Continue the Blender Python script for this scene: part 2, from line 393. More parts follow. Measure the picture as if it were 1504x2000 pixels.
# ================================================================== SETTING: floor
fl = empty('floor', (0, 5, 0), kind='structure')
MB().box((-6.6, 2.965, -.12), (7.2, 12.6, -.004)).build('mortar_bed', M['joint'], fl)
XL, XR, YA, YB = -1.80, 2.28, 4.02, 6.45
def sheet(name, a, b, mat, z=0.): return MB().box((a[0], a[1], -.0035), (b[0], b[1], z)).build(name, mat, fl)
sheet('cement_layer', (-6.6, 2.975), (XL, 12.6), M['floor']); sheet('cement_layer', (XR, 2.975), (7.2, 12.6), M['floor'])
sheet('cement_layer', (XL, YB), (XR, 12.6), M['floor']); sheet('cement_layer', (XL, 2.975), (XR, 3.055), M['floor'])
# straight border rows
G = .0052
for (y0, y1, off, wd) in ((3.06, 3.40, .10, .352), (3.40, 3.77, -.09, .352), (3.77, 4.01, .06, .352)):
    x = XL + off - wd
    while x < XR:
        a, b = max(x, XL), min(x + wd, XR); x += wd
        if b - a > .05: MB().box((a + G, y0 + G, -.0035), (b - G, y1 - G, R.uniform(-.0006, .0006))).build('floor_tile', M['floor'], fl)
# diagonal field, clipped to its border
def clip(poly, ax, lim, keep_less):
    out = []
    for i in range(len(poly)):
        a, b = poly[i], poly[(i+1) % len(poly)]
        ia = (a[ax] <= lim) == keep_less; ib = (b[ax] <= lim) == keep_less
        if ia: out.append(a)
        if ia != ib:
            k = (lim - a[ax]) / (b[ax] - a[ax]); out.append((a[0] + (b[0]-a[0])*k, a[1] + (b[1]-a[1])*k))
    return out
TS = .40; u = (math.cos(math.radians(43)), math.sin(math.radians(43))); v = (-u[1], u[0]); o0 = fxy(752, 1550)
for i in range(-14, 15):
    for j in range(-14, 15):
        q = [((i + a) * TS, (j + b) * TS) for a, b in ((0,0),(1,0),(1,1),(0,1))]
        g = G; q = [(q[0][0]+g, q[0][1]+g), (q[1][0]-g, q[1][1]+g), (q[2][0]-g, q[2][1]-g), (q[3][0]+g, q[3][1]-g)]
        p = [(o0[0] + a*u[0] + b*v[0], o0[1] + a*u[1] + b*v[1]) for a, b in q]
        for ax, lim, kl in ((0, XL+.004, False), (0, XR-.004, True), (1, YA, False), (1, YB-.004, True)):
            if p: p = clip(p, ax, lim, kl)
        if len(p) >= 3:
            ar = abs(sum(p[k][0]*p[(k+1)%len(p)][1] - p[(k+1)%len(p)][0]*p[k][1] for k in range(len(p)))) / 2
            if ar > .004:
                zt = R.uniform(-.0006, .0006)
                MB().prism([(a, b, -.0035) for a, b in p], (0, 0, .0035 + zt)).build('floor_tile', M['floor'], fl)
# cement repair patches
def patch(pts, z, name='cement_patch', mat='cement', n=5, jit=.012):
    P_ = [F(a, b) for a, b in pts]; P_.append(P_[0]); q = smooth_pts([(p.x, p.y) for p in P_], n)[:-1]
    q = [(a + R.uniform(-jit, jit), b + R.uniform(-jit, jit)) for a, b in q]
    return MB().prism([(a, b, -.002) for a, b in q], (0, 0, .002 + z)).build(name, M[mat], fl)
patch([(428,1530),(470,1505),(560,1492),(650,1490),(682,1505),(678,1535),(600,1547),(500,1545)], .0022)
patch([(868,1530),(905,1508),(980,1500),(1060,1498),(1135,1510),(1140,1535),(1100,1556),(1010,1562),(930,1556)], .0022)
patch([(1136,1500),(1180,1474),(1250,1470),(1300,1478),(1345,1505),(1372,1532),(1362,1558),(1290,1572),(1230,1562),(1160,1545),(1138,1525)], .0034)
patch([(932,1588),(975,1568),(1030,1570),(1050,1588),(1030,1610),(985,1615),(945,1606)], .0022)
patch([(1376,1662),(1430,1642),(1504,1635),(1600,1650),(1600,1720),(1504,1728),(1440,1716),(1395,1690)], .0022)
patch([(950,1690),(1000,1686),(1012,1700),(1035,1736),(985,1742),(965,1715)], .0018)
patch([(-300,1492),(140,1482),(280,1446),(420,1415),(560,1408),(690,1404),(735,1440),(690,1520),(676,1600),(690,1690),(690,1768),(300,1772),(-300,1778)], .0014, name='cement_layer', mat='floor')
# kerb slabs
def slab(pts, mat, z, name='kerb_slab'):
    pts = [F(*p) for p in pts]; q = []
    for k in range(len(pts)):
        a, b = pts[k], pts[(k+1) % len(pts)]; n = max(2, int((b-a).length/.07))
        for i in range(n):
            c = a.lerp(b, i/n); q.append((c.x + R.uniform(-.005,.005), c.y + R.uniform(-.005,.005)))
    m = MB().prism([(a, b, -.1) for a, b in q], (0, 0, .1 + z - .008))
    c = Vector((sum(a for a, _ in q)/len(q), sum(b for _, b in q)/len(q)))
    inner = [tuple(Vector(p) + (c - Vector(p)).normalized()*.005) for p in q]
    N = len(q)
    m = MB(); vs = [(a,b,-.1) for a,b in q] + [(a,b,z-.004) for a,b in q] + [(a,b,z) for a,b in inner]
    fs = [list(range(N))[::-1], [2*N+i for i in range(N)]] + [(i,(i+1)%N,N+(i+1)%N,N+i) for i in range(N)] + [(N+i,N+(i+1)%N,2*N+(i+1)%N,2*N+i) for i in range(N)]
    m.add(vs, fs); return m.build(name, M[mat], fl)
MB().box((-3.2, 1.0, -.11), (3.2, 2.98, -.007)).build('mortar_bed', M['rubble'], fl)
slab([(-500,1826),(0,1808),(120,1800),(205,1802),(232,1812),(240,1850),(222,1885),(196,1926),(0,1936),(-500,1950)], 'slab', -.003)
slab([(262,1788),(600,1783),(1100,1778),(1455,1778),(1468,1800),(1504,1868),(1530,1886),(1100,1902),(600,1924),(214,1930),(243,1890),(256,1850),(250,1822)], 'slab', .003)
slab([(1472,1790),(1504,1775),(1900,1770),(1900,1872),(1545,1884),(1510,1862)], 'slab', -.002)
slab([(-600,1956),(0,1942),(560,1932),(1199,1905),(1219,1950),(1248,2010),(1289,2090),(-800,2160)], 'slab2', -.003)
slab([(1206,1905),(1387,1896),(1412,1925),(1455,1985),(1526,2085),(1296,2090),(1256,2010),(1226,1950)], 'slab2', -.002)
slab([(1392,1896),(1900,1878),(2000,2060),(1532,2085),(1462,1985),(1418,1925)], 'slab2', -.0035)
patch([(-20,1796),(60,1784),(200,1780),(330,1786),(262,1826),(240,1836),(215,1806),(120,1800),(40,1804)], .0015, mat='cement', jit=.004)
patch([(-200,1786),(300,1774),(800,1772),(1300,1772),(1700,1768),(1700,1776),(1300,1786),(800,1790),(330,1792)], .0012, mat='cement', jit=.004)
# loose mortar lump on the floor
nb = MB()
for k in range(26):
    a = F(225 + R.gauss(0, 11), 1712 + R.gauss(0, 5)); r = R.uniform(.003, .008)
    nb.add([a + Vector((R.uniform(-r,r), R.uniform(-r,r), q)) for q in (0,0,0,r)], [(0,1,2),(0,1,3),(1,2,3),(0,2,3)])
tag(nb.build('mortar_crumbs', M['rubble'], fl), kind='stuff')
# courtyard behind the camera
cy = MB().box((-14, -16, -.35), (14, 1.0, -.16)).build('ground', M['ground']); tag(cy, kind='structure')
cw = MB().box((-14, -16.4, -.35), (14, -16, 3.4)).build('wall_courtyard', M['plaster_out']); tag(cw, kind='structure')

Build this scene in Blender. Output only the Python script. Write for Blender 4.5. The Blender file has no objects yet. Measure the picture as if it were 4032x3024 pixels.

* * *

— Aim of the task —
Pull every line containing the word "scene" out of the entries above.

— Exercise answer —
Continue the Blender Python script for this scene: part 2, from line 393. More parts follow. Measure the picture as if it were 1504x2000 pixels.
Build this scene in Blender. Output only the Python script. Write for Blender 4.5. The Blender file has no objects yet. Measure the picture as if it were 4032x3024 pixels.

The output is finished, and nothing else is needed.